La prensa nos rememoraba entonces la historia: “Hace ocho años, Cázulas sufrió otro devastador incendio, al parecer, intencionado”. Efectivamente. Recuerdo cómo gente de la zona se reía sarcásticamente, porque el incendio (¿Intencionado? había proporcionado trabajo a Otívar y Lentejí. Recuerdo cómo se jactaban, porque, a la cabra montés cazuleña ya no la iban a poder cazar los cuatro caciques de turno.
Las personas a las que aludo no eran, ni mucho menos, incendiarios de facto. No. Eran pirómanos de espíritu. Constituían esa jauría expectante y vocinglera que alienta y sostiene la mano siniestra del pirófilo insolidario.
Aquella vez pasó mucho, pero no pasó nada. Pasó mucho, porque todo incendio es un acto terrorista contra la sociedad presente y futura; y más contra la futura que contra la presente, pues contribuye a legar a nuestros descendientes un ecosistema totalmente inhóspito y desolador. Y no pasó nada, porque no hubo víctimas humanas. Pero en el último incendio sí pasó: unas vidas carbonizadas y unas familias destrozadas…
El pirómano (los pirómanos), cuando juegue (jueguen) su partida de julepe o dominó en la terraza del pueblo, ya no reirá (reirán) describiendo los silbidos inmisericordes de las serpientes asediadas por el fuego. No. Su sonrisa (sonrisas) estará (estarán) carbonizada (carbonizadas) por los gritos incandescentes que, desde el fondo de la vaguada, transportaban las llamas
El pirómano (pirómanos) en el silencio de la tarde o en la soledad de la noche, seguirá (seguirán) oyendo eternamente, en el monte calcinado, el estridente coro de unas voces humanas arrancadas para siempre a unos cuerpos que no pudieron volar con ellas….
Que la situación, en este sentido, es tremendamente preocupante nos lo confirma el comunicado que Efe nos transmitía el 18 de Julio desde Río de Janeiro: “Desde 1981 hasta hoy la tierra perdió 11,3 millones de hectáreas de reservas forestales y 200 millones de hectáreas de suelo fértil, necesarias para producir alimentos para la siempre creciente población mundial.
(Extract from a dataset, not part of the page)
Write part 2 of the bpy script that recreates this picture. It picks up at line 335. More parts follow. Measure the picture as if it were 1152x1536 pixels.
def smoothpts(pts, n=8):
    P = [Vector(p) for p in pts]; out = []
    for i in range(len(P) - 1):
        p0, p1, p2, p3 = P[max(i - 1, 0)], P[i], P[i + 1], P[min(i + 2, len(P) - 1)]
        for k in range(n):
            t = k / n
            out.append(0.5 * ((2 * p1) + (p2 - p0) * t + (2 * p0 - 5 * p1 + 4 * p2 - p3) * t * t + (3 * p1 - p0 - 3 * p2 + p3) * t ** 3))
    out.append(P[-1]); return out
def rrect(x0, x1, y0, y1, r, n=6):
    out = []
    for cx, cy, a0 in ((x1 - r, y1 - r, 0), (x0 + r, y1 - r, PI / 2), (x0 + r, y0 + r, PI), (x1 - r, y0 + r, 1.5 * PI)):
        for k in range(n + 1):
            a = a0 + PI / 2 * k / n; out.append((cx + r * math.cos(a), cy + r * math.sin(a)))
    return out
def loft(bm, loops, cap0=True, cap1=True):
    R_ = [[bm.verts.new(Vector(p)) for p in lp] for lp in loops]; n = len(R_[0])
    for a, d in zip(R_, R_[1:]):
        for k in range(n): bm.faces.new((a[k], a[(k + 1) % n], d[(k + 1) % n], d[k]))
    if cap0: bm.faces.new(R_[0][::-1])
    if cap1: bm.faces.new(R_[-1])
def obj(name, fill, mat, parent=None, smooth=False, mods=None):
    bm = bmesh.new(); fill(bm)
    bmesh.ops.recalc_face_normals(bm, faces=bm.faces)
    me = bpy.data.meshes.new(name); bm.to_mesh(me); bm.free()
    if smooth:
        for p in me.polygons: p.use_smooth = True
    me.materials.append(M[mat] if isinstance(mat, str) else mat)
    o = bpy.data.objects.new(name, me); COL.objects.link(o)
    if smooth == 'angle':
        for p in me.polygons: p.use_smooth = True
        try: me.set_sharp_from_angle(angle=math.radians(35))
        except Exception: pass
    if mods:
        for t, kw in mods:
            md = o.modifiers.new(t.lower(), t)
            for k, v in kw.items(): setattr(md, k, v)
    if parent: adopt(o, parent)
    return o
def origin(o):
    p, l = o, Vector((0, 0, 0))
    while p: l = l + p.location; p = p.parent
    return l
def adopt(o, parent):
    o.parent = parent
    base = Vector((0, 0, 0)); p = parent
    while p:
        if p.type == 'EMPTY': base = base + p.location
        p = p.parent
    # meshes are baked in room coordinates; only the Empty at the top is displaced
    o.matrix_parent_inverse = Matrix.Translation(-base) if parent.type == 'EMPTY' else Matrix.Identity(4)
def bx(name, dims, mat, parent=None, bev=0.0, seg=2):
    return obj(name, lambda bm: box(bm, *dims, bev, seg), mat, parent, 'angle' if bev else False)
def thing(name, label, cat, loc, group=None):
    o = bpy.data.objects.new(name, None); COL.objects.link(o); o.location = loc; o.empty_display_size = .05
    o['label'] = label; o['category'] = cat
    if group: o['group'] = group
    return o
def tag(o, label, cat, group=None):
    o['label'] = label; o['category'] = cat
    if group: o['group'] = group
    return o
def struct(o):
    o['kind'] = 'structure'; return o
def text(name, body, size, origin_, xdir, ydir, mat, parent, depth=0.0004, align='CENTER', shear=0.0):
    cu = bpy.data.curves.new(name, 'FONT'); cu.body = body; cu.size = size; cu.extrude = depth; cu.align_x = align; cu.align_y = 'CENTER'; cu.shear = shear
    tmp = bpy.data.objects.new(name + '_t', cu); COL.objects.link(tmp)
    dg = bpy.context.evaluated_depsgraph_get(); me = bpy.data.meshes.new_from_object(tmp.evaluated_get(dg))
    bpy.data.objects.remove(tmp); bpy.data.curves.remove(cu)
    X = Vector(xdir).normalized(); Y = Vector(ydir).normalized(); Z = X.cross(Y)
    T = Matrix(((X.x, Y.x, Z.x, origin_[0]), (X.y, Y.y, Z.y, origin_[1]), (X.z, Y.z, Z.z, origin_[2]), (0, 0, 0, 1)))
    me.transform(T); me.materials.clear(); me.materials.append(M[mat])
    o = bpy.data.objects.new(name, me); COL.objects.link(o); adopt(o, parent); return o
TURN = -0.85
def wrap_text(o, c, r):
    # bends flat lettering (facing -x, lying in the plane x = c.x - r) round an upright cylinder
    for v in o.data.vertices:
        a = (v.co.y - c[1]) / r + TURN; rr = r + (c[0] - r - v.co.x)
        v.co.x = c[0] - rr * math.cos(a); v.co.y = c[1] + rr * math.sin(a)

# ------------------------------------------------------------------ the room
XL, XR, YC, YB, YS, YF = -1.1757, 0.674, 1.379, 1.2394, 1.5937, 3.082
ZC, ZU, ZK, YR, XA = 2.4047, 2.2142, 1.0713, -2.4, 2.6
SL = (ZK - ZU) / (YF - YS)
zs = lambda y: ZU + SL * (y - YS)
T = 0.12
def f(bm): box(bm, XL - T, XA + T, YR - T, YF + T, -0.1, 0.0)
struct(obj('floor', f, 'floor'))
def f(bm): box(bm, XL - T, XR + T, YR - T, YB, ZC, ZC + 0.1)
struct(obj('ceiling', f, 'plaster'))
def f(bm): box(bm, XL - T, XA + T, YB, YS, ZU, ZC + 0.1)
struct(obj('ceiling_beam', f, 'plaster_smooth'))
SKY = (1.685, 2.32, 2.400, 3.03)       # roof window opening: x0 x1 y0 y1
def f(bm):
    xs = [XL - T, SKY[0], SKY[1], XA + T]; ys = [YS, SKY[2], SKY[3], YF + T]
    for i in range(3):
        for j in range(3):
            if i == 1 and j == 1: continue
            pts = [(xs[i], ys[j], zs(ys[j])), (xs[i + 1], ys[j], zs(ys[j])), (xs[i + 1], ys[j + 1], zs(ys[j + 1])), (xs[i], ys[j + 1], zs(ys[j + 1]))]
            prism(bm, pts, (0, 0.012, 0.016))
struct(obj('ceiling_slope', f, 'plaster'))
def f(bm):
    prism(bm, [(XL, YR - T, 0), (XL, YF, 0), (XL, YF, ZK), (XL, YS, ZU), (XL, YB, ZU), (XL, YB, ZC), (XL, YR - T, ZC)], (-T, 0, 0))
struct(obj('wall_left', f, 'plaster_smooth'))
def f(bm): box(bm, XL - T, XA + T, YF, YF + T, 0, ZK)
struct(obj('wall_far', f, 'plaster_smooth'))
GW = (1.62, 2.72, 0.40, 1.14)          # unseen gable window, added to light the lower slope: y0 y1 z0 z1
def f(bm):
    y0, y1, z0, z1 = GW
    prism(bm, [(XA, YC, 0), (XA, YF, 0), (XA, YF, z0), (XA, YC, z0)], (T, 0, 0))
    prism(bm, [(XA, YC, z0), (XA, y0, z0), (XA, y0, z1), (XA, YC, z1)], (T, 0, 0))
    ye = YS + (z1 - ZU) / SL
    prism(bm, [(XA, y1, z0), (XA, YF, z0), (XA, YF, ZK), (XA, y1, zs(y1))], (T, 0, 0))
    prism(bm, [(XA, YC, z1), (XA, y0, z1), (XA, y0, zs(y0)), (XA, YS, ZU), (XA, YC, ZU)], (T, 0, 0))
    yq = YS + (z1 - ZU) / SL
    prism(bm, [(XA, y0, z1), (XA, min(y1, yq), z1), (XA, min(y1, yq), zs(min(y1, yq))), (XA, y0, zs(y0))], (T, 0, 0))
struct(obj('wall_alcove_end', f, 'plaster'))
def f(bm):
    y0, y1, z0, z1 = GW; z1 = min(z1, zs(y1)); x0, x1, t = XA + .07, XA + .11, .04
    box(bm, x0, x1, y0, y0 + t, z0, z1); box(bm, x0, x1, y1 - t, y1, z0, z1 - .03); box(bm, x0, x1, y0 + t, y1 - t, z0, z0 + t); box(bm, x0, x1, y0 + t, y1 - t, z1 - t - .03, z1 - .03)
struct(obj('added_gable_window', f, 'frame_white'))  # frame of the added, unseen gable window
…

Thomas Francis Saxón, representante de la FAO y autor de la denuncia, añadió que 2,3 millones de hectáreas son destruidas anualmente en la región amazónica, hecho que hace peligrar el sistema ecológico del planeta.
Las advertencias efectuadas durante la II Conferencia brasileña de Protección a la Naturaleza, que se celebra en la Fundación Getulio Vargas, con sede en Río de Janeiro, tienen como fin alertar a las autoridades que hasta ahora se han mantenido indiferentes con respecto al problema”.
Ahora, como cada verano, vemos que las llamas vuelven a levantarse por doquier, voraginosas, asolando montes, convirtiendo en pavesas industriosas fábricas o almacenes costosos… Mientras, la sociedad disfruta, ajena y feliz, del aura fresca de los montes o de las tibias caricias del inconmensurable mar.
Es momento de una toma de conciencia a fondo, de una preocupación general por un tema que nos afecta tan vitalmente como el tema de la contaminación de las playas o de las ciudades, o la no menos inquietante situación de paro laboral. Lancemos, pues, desde nuestras secas gargantas un grito unánime y solidario que, de una vez y para siempre, detenga las mechas incendiarias que tan gran desolación están sembrando en nuestro ecosistema.